In July 2023 we described some interventions carried out on the perimeter of a recently constructed infill in the central lagoon of Venice, expressly designed to improve communication between the surrounding lagoon and the infill area by promoting the formation of tidal channels.

Channels are considered a key feature of marsh topography, and allow correlations with water dynamics, vegetation cover, and other parameters that are closely associated with ecological functionality.

Ecological functionality refers to the roles and processes that different species, populations of organisms and whole ecosystems perform within an environment to sustain ecological balance and health. It encompasses the interactions among organisms and their physical surroundings and between different species, all contributing (or not) to the provision of values for society such as nutrient cycling and climate regulation. Consideration of this type of functionality is crucial for preserving biodiversity and ensuring the resilience and adaptability of ecosystems to environmental change.

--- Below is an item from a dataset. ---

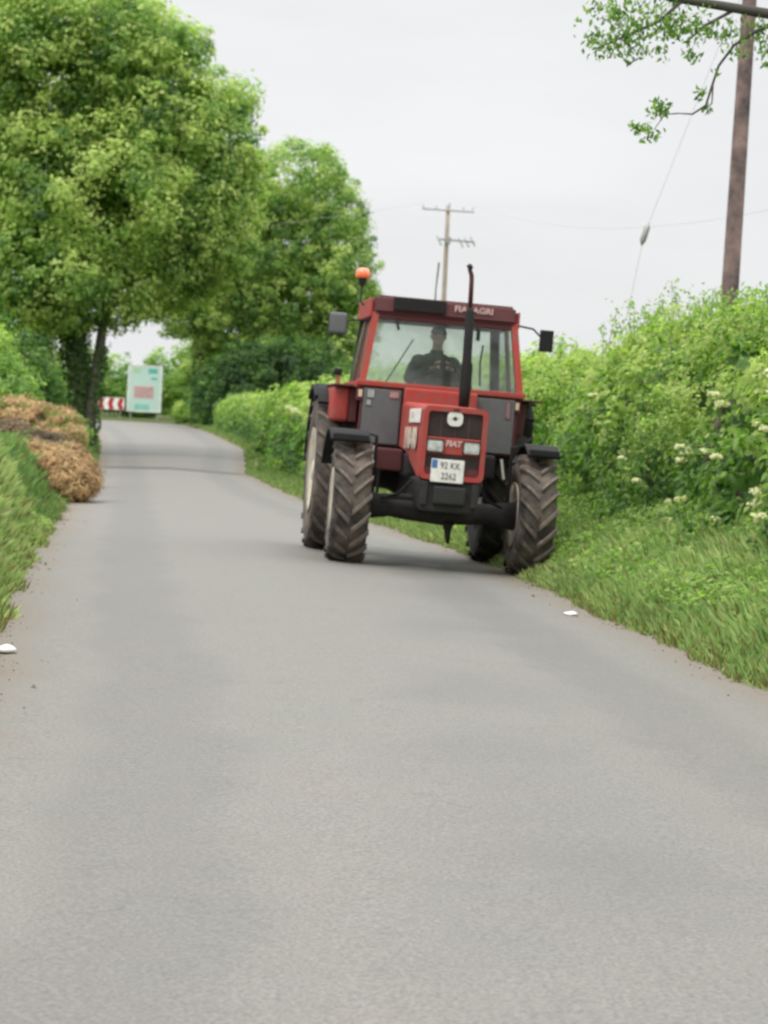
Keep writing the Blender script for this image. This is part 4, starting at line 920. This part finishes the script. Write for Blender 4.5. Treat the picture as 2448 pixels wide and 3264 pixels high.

Tidal channel dynamics have been extensively studied in natural salt marshes but more work is needed in reconstructed wetland systems to promote understanding of their fundamental importance to the viability of the infill by facilitating nutrient and oxygen exchanges associated with the general tidal circulation patterns of the lagoon and, consequently, conditions offered to living organisms.

Channels have not yet been integrated in standard infill design and construction in the Venice Lagoon, and the absence of an inner network of creeks and pools is what distinguishes the morphology of artificially constructed marshes from natural ones and consequently there tends to be more erosion and less vegetation cover as well as limited species diversity.

Following the introduction of a few openings in the infill perimeter at the Vital pilot site, the increased exposure to the energy of the tidal currents, wind and waves has triggered the spontaneous formation of new channels. By connecting to lower inner areas of the infill, in line with the laws of physics, a drainage system of large waterlogged areas is now developing as well. Overall this is expected to enhance the above mentioned ecological functionality but the processes need time and the dynamics can produce unexpected outcomes.

Therefore an articulated monitoring programme has now been established involving seasonal drone surveys, ongoing time-lapse video recording, measurement of water pressure via a network of underground piezometers as well as basic tools to track sediment accretion and erosion.

Topographic drone surveys provide the most detailed view of the salt marsh terrain. Multiple drone surveys have been carried out, covering a monitoring period of an entire year. Comparison within the different surveys allows characterisation of the evolution of newly formed tidal channels, both in terms of length, area, volume, and section profile with a spatial resolution of 0.25 m to 0.02 m.

While aiming to collect as much detailed information as possible to be able to analyse and understand trends, technologically simple approaches are also being developed in order to better guarantee the possibility of upscaling to as many other infills as possible.

This work is planned and managed in close cooperation with our technical partner DEME Group and scientific guidance is provided by the University of Padua. Equipment maintenance and data collection is carried out by the “green jobs”, a new category of collaborator being developed by We are here Venice via the WaterLANDS project.